On January 25, the Palestinian people democratically elected Hamas to parliament by an overwhelming majority. With this stunning election, the Palestinian people essentially put their stamp of endorsement on the idea that Israel should be, as Iranian leader Mahmoud Ahmadinejad recently said, “wiped off the map.”

Hamas chief Khaled Mashaal, speaking at a February conference in Sudan, expressed his commitment to peace this way: “Our mission is to liberate Jerusalem and purify the al-Aqsa mosque. … Allah is leading us to victory and liberation.”

According to recent polls, nearly half of Israelis and some Israeli politicians are willing to give up some of East Jerusalem to the Palestinians now. But East Jerusalem contains the Temple Mount—the Jews’ holiest site, where both the first and second biblical temples were located. The Arabs have two major mosques there and consider it their second or third holiest site. Neither side will willingly give it up.

The terrorist group Hamas will neither denounce terrorism nor recognize Israel’s right to exist; Israel will not recognize Hamas as a legitimate representative of government as long as it is bent on Israel’s destruction. Jerusalem is about to suffer a violent and emotional explosion.

The Middle East peace process has been a deadly delusion.

Judah’s Wound

As far back as 1996, Trumpet editor in chief Gerald Flurry identified the peace process as “Judah’s wound.” The Bible refers to the present nation of Israel as “Judah” (hence the name Jew). It is in a prophecy in Hosea 5:13 that the interesting word wound can be found. Gesenius’ Lexicon defines it, “the pressing together, binding up of a wound; here used figuratively of a remedy applied to the wounds of the state.” In other words, the remedy is the wound!

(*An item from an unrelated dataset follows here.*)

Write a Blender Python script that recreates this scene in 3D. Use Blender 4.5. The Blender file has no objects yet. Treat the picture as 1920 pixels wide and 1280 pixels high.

Could a single word better describe Israel’s “peace” process? Is there any more grievous wound than the naive, strength-sapping negotiation that has Israel virtually begging the Palestinians to stop their terrorism, giving up more and more land and resources along the way? This galling “remedy” has crushed Israel’s will; the peace process itself has left Israel in mortal danger.

Hosea’s prophecy shows that, at some point, the Israelis will see their wound. They will recognize the futility of the land-for-peace formula.

We could already be witnessing the fulfillment of this aspect of the prophecy.

With Israel’s archenemy Hamas in power, the chances of Israel seeing the emptiness of the land-for-peace ideal are much greater, while the prospect of it returning to that ideal are measurably dimmer.

At some point, Israel will see the effect of its wound—but not the cause. Look at Hosea 5:13: “When Ephraim [speaking of modern Britain] saw his sickness, and Judah [today’s Israel] saw his wound, then went Ephraim to the Assyrian, and sent to king Jareb: yet could he not heal you, nor cure you of your wound.” As you can see, the next event prophesied in this biblical pronouncement involves a desperate diplomatic frenzy, involving Britain, whereby Israel will cry out to “the Assyrian” for protection as its last hope for survival as a nation. It will, one last time, try to remedy its plight through a peace pact.

Assyria, in Bible prophecy, refers to modern-day Germany.

Watch for signs of the fulfillment of Hosea’s prophecy—a time when Israel will consider all negotiation with the Palestinians “dead,” and look outside the region for security. Rather than trusting God, it will again trust negotiation with Gentiles to bring peace—a strategy that is destined to result in even more violence and death.